* [Data shown]:
——————

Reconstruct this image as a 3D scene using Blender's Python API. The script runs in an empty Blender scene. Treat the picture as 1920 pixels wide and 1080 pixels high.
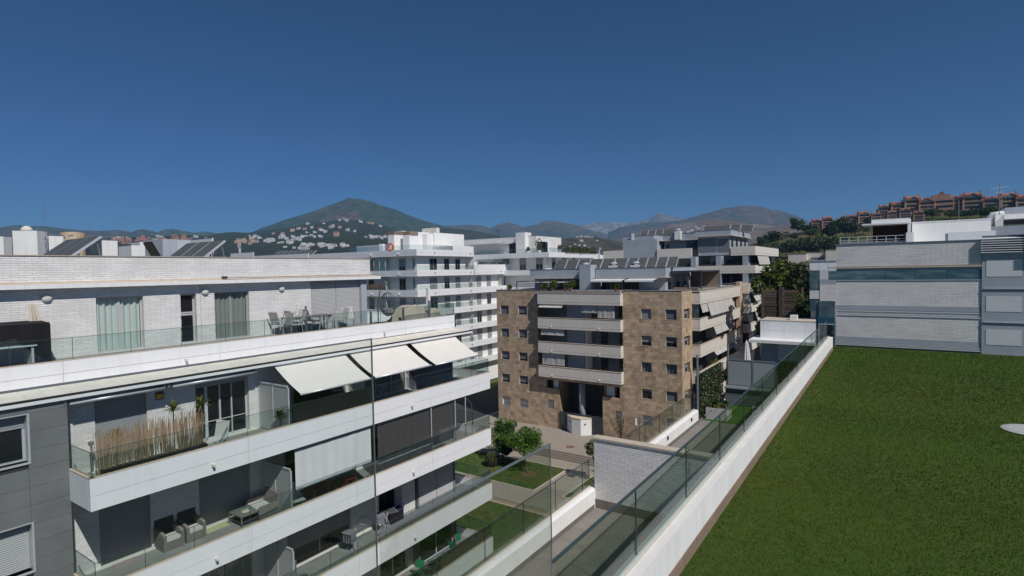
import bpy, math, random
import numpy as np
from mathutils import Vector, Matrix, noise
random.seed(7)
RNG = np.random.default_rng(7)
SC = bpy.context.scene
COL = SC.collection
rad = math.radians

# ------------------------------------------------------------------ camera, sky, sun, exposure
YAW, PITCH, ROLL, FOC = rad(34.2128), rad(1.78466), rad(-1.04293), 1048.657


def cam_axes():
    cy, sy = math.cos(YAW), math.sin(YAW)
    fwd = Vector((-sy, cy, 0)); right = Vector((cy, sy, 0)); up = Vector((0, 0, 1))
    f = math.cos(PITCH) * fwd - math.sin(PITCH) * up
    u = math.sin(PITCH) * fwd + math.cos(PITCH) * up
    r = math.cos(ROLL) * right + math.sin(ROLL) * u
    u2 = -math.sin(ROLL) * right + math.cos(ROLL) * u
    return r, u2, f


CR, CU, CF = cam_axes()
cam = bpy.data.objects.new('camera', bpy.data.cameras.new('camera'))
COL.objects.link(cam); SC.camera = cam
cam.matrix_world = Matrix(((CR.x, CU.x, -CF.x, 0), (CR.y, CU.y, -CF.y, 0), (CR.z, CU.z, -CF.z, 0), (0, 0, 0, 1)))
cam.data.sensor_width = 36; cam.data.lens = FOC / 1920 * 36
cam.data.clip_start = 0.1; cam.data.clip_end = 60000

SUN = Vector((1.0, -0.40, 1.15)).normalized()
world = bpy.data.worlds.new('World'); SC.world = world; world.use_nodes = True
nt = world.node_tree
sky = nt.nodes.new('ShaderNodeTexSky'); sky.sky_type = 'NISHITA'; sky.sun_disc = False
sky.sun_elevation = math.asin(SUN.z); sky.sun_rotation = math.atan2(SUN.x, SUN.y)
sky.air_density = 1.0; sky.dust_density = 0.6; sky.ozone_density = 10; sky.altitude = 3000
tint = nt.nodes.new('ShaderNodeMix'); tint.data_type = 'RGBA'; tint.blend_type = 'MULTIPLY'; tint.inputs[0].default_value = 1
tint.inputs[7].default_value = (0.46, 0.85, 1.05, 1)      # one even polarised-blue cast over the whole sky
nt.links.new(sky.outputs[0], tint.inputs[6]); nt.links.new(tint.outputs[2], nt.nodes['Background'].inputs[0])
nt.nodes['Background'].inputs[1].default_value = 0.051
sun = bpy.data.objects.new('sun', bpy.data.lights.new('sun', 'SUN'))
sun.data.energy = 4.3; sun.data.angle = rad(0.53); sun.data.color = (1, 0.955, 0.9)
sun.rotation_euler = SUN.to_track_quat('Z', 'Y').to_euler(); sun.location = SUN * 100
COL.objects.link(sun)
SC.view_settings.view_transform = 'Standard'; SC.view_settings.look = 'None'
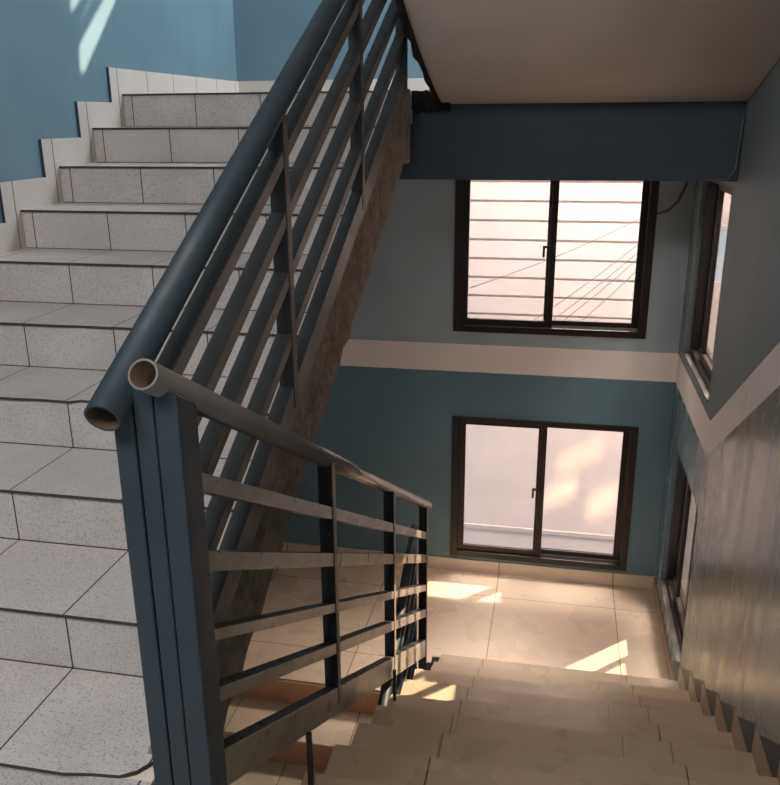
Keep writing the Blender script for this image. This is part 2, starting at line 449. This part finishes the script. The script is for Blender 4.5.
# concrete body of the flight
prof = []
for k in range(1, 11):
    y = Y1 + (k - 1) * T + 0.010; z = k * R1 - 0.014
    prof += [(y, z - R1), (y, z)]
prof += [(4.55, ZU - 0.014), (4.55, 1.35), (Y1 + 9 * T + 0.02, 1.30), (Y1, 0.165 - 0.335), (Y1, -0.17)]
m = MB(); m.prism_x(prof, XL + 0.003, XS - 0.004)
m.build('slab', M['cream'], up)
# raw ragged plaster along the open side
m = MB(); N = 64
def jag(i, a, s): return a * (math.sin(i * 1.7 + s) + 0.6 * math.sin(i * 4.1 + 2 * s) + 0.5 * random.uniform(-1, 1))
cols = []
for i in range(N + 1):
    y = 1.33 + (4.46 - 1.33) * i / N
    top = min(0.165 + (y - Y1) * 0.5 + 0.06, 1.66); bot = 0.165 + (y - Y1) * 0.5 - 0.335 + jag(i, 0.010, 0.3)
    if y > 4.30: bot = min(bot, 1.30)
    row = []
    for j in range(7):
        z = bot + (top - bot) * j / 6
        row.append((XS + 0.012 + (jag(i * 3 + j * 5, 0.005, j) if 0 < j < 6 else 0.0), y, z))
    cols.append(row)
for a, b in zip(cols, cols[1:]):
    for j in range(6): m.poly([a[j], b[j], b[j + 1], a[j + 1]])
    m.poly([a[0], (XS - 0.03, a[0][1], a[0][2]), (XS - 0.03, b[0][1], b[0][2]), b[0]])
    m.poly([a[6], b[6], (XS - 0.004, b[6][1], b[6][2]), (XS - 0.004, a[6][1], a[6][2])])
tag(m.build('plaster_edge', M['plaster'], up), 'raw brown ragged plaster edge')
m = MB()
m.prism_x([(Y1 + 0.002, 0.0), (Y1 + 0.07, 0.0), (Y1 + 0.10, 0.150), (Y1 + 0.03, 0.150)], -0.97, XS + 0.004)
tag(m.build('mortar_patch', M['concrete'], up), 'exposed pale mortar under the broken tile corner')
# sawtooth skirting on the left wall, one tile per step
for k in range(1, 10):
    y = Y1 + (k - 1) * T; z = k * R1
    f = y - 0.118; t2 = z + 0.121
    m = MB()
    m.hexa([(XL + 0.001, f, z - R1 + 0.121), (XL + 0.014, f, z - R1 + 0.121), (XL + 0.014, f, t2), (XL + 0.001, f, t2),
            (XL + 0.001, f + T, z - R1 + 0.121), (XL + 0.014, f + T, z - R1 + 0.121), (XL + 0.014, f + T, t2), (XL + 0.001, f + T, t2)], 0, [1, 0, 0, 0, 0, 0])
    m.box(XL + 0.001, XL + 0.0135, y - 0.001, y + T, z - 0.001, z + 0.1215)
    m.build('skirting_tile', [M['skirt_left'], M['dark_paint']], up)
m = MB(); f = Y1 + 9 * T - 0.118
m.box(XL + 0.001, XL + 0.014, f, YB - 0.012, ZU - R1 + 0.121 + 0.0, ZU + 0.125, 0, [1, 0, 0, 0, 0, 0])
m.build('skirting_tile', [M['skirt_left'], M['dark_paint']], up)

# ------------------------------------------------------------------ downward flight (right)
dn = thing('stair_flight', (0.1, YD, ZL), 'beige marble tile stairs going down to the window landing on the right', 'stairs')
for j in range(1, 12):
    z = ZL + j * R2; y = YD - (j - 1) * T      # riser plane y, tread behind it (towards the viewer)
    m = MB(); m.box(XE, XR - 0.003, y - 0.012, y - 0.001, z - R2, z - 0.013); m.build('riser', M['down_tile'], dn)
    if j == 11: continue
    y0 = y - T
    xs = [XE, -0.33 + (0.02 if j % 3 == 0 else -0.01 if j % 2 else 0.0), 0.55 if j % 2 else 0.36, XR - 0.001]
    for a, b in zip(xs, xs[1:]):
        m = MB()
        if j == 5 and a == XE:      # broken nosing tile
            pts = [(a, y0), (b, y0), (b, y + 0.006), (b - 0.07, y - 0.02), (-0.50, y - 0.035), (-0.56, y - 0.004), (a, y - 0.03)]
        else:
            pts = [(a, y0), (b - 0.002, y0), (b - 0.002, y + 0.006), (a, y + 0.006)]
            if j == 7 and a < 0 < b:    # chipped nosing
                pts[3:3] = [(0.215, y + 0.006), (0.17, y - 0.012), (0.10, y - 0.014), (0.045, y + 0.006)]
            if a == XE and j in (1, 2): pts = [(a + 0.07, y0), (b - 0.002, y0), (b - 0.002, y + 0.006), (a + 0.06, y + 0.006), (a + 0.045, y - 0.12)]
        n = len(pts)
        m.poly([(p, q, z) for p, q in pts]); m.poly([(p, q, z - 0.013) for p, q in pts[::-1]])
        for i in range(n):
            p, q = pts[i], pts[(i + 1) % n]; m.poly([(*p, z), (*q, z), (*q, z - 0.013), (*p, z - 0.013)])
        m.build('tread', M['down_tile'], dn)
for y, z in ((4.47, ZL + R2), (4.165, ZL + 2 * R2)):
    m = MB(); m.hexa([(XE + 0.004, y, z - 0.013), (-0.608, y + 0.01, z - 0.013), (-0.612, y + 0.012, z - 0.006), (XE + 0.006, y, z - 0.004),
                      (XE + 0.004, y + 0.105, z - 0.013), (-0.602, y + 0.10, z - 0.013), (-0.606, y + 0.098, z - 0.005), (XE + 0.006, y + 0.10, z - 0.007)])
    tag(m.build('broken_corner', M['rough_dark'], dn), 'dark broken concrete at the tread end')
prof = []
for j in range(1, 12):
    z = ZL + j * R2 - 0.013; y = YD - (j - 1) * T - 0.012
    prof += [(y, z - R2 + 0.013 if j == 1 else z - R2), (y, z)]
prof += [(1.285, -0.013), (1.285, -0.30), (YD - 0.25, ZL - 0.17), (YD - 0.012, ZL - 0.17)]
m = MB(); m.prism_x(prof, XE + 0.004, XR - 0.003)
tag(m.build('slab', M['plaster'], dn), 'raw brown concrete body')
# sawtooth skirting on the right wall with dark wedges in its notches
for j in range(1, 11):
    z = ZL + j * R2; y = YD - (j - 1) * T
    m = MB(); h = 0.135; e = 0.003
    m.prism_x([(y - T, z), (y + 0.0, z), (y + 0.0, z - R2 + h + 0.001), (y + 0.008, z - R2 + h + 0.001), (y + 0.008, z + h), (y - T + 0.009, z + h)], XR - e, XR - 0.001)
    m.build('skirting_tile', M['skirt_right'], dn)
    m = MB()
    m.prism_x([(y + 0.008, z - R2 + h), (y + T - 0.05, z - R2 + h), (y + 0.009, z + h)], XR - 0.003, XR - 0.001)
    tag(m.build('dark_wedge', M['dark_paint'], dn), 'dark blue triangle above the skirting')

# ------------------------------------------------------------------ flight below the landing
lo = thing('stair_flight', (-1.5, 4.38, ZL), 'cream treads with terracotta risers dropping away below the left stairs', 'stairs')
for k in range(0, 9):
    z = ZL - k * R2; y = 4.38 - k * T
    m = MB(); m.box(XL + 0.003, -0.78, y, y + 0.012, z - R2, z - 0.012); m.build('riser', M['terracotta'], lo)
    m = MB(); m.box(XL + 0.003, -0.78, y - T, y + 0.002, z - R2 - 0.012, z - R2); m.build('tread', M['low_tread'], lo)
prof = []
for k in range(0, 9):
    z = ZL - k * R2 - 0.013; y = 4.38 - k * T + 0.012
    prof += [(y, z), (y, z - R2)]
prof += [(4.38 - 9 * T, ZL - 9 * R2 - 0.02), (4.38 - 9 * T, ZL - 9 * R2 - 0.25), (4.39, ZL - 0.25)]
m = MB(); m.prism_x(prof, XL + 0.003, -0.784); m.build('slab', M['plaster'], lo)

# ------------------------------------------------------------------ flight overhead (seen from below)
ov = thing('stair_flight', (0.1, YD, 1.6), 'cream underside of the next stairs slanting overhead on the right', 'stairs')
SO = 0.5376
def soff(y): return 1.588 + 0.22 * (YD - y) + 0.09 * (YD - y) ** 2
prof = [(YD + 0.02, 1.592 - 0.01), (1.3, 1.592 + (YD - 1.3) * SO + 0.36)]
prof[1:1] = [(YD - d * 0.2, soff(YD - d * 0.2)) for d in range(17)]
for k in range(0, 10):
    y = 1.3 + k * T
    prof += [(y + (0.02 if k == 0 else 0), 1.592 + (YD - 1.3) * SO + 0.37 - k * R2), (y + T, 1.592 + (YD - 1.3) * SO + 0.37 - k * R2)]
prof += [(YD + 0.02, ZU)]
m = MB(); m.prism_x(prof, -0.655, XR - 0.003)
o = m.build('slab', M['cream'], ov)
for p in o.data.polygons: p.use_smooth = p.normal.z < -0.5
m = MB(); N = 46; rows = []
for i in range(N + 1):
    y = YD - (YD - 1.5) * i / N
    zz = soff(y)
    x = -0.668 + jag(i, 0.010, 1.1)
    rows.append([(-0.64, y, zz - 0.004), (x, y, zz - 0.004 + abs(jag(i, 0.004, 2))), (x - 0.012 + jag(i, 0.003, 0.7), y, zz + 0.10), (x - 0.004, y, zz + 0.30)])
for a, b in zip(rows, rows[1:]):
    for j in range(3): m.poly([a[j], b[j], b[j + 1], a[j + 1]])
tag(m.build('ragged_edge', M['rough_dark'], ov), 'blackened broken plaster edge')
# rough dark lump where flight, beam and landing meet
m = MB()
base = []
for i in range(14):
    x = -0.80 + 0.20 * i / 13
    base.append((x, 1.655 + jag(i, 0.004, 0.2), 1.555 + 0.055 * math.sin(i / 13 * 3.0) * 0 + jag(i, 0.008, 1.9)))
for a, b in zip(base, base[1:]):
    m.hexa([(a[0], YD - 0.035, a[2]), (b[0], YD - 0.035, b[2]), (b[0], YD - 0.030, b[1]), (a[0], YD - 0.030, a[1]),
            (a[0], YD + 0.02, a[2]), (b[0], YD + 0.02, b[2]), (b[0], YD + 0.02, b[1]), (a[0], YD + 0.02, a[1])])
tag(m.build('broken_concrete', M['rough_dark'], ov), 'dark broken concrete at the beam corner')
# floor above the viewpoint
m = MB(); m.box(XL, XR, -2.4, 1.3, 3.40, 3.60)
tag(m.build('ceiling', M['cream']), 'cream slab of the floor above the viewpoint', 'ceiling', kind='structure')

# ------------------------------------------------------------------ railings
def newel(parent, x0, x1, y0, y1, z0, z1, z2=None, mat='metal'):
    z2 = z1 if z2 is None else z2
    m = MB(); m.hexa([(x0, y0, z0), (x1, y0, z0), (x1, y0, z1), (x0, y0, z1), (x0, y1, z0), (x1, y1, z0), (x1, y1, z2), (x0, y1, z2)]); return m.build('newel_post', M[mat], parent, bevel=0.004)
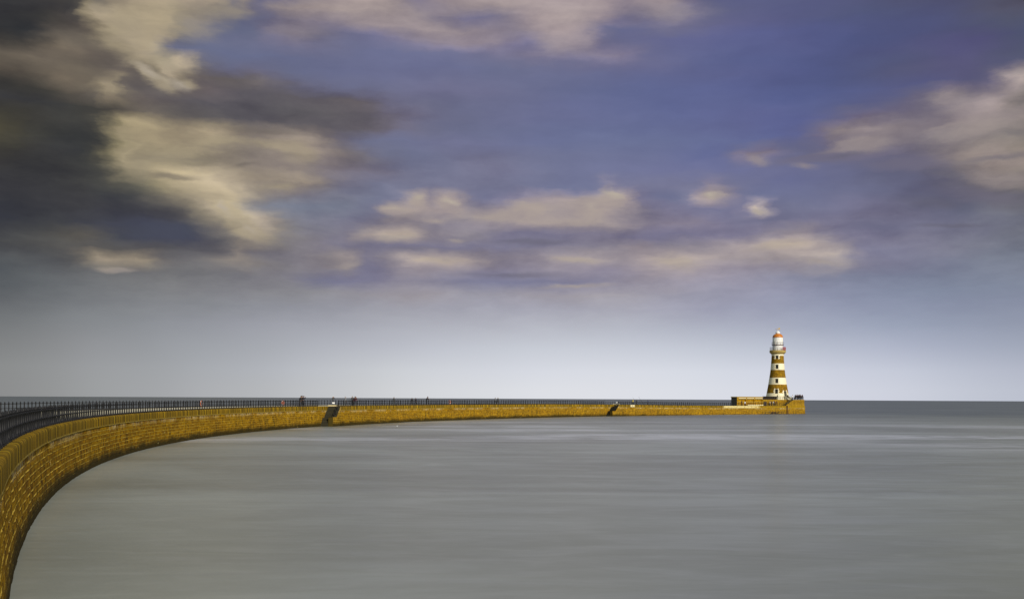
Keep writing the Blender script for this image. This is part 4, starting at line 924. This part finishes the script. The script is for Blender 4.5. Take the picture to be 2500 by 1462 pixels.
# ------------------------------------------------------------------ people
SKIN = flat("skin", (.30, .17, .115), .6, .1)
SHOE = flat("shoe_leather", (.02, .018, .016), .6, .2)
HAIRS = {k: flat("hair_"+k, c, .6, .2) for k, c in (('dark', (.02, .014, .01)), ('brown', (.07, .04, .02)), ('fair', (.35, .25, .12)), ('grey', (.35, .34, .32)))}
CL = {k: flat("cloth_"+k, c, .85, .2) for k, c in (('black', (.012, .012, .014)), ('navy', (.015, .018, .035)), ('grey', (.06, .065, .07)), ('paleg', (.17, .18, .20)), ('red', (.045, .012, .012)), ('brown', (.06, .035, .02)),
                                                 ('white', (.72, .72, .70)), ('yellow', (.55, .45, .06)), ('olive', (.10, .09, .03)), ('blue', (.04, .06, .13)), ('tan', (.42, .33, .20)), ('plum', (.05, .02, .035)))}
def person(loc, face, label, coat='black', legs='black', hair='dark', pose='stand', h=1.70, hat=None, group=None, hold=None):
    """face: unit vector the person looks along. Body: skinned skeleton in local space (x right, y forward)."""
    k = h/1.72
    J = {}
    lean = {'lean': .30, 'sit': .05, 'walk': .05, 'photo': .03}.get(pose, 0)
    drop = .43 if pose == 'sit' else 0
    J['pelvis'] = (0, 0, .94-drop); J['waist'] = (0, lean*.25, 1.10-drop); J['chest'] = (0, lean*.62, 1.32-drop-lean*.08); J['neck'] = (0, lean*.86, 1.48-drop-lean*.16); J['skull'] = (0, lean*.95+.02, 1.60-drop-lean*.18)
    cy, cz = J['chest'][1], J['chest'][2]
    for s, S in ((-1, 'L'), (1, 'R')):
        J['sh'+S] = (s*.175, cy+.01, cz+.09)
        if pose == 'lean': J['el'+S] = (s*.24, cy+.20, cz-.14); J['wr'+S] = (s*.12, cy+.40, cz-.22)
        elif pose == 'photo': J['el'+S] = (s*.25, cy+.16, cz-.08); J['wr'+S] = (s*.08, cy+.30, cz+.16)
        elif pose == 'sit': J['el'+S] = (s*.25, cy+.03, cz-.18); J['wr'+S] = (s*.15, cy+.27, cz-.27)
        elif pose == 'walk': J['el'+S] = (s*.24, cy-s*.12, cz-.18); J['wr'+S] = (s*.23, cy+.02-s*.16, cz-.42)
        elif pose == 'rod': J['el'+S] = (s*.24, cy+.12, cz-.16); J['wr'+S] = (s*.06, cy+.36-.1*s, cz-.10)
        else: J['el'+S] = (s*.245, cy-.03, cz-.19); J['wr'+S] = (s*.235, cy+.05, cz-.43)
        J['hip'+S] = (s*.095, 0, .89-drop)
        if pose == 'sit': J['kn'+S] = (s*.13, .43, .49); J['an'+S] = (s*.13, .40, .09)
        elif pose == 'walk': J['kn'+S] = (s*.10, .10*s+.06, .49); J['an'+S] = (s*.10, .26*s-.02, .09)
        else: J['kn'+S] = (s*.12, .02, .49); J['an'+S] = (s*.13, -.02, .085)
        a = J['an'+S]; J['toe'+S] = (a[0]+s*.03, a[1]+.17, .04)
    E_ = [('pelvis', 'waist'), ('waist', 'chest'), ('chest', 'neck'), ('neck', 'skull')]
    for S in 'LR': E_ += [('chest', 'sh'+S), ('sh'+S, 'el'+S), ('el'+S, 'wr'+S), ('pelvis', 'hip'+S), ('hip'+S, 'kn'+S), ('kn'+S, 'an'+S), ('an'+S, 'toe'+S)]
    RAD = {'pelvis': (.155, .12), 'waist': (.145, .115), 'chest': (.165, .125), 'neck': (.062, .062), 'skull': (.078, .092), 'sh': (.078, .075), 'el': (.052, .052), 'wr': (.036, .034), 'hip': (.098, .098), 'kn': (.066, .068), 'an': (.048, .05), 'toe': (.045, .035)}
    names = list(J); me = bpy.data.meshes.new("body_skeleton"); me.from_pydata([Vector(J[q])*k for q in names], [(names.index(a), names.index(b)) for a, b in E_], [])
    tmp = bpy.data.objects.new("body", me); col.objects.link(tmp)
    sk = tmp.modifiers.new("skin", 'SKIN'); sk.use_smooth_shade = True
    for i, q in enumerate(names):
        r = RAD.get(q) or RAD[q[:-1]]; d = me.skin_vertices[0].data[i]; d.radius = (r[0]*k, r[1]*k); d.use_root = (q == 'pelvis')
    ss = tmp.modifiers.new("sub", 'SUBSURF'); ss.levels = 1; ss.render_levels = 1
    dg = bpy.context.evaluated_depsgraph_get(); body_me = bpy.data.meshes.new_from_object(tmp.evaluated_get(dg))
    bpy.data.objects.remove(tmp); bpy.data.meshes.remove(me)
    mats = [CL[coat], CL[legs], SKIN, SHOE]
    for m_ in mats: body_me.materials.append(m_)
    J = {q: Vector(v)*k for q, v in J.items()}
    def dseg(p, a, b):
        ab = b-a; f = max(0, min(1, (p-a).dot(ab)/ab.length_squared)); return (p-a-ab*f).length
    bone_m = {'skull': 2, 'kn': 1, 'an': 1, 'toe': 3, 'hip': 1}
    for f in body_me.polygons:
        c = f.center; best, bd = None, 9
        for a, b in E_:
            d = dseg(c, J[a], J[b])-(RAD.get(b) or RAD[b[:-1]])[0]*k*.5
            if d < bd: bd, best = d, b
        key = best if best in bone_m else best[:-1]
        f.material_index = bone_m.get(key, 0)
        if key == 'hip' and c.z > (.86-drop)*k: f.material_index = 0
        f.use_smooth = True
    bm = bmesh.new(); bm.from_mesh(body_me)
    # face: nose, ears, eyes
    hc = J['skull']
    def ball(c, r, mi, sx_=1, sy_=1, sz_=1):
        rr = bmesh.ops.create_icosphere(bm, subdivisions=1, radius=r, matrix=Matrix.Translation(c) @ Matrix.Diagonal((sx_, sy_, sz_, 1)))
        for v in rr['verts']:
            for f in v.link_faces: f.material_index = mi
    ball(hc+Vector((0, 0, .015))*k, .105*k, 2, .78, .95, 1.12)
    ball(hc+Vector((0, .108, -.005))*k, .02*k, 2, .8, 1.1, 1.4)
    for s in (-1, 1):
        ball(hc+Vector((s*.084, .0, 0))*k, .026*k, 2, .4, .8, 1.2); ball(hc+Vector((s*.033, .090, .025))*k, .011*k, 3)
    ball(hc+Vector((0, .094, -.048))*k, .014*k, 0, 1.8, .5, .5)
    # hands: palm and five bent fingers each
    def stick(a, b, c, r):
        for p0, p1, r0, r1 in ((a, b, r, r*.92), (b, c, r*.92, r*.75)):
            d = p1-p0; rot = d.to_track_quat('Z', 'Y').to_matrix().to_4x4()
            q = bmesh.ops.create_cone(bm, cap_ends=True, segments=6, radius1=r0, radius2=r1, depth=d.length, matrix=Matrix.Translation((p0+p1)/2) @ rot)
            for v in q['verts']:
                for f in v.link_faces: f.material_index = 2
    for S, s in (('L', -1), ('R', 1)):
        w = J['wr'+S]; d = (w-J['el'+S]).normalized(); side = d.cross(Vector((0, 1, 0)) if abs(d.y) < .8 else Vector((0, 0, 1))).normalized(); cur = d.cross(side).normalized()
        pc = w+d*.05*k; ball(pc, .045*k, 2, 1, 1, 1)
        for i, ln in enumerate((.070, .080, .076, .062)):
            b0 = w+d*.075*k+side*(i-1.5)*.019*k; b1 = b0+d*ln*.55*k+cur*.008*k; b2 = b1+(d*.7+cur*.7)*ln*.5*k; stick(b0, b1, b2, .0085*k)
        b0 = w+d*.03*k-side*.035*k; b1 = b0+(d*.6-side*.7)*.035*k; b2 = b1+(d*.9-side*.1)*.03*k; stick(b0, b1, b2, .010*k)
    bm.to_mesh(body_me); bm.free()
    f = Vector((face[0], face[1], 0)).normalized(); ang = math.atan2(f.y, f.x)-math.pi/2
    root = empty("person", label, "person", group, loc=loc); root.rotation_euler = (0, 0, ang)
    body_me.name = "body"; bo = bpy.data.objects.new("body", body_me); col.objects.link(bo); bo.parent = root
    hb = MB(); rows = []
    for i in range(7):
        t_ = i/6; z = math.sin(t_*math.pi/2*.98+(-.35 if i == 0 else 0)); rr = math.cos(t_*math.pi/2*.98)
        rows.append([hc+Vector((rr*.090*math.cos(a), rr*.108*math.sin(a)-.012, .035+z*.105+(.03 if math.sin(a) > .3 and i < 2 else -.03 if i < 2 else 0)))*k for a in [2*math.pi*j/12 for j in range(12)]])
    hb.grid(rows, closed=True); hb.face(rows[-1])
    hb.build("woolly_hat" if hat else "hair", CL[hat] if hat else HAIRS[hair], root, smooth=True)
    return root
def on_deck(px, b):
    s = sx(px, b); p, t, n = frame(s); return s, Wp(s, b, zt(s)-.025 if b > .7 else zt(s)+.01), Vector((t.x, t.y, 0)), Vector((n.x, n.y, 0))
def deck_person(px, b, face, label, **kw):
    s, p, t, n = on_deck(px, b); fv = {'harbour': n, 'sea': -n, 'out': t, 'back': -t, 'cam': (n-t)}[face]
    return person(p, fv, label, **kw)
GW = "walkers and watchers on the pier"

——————

* [Work instructions]: Could the lines from the top of the material through the line with "YAW, PITCH, ROLL, FOC" be repeated exactly, pictures left out?

* [Right answer]:
Reconstruct this image as a 3D scene using Blender's Python API. The script runs in an empty Blender scene. Treat the picture as 1920 pixels wide and 1080 pixels high.
import bpy, math, random
import numpy as np
from mathutils import Vector, Matrix, noise
random.seed(7)
RNG = np.random.default_rng(7)
SC = bpy.context.scene
COL = SC.collection
rad = math.radians

# ------------------------------------------------------------------ camera, sky, sun, exposure
YAW, PITCH, ROLL, FOC = rad(34.2128), rad(1.78466), rad(-1.04293), 1048.657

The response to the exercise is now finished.